## Exercise
Pull out every line containing the string "Write".

## Records to use
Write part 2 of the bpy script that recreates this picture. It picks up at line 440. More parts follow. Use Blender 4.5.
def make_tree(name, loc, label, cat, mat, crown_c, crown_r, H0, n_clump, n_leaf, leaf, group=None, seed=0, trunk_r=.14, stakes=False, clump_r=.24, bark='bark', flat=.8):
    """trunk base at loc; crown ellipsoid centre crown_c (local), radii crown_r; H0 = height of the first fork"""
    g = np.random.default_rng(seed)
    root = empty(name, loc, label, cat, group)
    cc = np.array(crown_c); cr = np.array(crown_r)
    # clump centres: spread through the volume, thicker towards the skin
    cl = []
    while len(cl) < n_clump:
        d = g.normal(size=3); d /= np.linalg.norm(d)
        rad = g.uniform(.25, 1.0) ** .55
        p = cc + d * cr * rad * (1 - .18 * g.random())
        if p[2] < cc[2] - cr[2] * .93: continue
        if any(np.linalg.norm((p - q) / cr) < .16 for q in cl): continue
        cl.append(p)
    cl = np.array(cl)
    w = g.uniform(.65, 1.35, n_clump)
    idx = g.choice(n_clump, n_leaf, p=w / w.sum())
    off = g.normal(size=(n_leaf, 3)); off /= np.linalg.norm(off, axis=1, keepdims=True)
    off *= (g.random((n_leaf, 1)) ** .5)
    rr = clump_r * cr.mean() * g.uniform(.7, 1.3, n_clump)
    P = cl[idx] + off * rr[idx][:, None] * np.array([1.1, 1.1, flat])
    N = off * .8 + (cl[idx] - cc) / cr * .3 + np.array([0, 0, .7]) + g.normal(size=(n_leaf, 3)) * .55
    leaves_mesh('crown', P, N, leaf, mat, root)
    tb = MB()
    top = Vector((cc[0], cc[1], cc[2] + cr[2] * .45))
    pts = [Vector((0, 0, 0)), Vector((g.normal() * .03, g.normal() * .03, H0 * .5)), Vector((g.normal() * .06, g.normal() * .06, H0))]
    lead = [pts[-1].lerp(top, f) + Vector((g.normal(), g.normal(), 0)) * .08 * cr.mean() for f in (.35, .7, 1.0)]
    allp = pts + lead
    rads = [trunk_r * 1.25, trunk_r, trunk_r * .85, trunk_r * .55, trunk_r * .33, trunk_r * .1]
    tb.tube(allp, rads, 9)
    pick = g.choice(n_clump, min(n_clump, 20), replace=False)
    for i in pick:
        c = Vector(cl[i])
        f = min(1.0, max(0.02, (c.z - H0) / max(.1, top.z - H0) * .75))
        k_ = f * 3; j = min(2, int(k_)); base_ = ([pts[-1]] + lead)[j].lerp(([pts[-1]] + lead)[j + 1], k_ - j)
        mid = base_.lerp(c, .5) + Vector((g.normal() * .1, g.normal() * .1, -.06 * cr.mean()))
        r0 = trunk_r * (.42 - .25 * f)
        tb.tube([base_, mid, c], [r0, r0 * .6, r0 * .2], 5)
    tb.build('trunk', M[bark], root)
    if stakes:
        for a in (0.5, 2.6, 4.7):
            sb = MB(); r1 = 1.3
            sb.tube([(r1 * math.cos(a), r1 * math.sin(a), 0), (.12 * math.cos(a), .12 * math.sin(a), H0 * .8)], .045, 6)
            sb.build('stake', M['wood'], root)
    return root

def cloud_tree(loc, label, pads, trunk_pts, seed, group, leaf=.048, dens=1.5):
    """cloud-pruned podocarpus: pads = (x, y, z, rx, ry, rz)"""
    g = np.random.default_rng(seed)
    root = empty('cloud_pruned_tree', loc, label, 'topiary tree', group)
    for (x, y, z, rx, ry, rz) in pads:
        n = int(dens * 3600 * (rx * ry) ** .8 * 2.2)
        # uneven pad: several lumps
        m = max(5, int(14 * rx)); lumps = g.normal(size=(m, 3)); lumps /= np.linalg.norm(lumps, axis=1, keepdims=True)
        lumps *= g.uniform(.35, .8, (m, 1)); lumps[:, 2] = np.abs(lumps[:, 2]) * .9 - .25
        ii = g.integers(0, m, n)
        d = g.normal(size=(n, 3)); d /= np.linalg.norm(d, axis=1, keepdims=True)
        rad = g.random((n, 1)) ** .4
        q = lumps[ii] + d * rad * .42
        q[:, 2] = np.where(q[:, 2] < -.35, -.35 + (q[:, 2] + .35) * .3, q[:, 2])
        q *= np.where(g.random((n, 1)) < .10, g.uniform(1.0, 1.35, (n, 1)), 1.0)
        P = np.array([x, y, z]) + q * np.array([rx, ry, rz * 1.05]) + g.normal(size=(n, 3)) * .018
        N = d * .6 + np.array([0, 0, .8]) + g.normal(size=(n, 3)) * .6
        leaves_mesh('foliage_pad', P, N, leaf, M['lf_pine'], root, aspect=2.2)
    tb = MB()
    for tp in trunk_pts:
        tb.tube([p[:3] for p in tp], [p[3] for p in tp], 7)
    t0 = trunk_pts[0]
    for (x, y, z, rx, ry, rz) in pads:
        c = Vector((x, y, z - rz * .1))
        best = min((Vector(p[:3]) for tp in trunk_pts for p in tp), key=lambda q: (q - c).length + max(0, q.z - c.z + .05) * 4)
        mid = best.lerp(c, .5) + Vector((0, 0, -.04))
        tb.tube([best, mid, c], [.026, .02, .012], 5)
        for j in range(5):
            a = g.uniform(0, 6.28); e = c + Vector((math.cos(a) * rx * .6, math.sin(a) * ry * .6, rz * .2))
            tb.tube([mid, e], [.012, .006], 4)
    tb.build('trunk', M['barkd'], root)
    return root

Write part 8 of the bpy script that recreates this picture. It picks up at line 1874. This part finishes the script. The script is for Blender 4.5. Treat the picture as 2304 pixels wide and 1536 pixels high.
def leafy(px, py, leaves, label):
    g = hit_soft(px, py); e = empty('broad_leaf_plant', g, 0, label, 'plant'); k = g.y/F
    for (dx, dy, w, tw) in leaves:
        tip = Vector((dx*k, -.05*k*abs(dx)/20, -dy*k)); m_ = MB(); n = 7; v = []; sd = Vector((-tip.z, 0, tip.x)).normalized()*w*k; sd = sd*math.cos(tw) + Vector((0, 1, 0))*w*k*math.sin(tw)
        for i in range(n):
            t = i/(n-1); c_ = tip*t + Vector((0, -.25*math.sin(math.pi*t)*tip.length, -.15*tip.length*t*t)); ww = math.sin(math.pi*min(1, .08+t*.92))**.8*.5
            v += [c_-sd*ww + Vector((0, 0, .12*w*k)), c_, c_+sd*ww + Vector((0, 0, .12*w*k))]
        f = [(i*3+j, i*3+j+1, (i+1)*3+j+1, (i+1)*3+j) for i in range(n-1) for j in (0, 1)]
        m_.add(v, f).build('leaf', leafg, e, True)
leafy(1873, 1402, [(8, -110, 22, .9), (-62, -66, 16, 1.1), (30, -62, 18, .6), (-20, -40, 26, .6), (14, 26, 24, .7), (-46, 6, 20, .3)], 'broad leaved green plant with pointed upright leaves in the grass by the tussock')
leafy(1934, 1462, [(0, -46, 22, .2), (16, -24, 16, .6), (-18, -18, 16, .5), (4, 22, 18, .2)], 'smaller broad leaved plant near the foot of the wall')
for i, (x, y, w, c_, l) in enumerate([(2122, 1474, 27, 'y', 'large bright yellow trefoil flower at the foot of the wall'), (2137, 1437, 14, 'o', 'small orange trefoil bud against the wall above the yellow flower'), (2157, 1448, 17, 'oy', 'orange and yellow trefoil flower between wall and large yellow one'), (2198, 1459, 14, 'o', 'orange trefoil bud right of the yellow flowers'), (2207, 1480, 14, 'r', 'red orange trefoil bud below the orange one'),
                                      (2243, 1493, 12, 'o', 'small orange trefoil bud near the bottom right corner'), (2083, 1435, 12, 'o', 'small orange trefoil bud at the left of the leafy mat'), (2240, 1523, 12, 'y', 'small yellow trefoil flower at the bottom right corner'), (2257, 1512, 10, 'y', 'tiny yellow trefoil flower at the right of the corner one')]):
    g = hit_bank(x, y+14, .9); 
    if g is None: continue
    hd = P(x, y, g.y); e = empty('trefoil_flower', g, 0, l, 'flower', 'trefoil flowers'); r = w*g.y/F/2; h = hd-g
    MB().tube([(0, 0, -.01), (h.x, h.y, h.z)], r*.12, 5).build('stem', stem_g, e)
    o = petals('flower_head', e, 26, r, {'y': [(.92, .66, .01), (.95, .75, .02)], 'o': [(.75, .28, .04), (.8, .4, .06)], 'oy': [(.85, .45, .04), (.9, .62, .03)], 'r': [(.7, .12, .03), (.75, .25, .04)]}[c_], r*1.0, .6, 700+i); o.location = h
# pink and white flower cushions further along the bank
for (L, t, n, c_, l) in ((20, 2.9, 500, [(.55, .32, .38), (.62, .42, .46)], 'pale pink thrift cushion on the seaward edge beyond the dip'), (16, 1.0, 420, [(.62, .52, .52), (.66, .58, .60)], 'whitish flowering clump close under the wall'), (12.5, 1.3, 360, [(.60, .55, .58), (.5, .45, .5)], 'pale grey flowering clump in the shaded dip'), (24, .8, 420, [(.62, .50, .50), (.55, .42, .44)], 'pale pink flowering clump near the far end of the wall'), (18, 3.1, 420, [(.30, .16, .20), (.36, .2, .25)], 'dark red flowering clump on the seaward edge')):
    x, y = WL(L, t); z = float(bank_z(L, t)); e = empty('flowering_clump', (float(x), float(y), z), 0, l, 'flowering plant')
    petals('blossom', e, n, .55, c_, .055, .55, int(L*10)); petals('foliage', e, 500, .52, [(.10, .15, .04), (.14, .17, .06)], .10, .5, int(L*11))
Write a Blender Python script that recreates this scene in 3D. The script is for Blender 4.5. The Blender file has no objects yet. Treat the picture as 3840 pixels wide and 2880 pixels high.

## Task result
Write part 2 of the bpy script that recreates this picture. It picks up at line 440. More parts follow. Use Blender 4.5.
Write part 8 of the bpy script that recreates this picture. It picks up at line 1874. This part finishes the script. The script is for Blender 4.5. Treat the picture as 2304 pixels wide and 1536 pixels high.
Write a Blender Python script that recreates this scene in 3D. The script is for Blender 4.5. The Blender file has no objects yet. Treat the picture as 3840 pixels wide and 2880 pixels high.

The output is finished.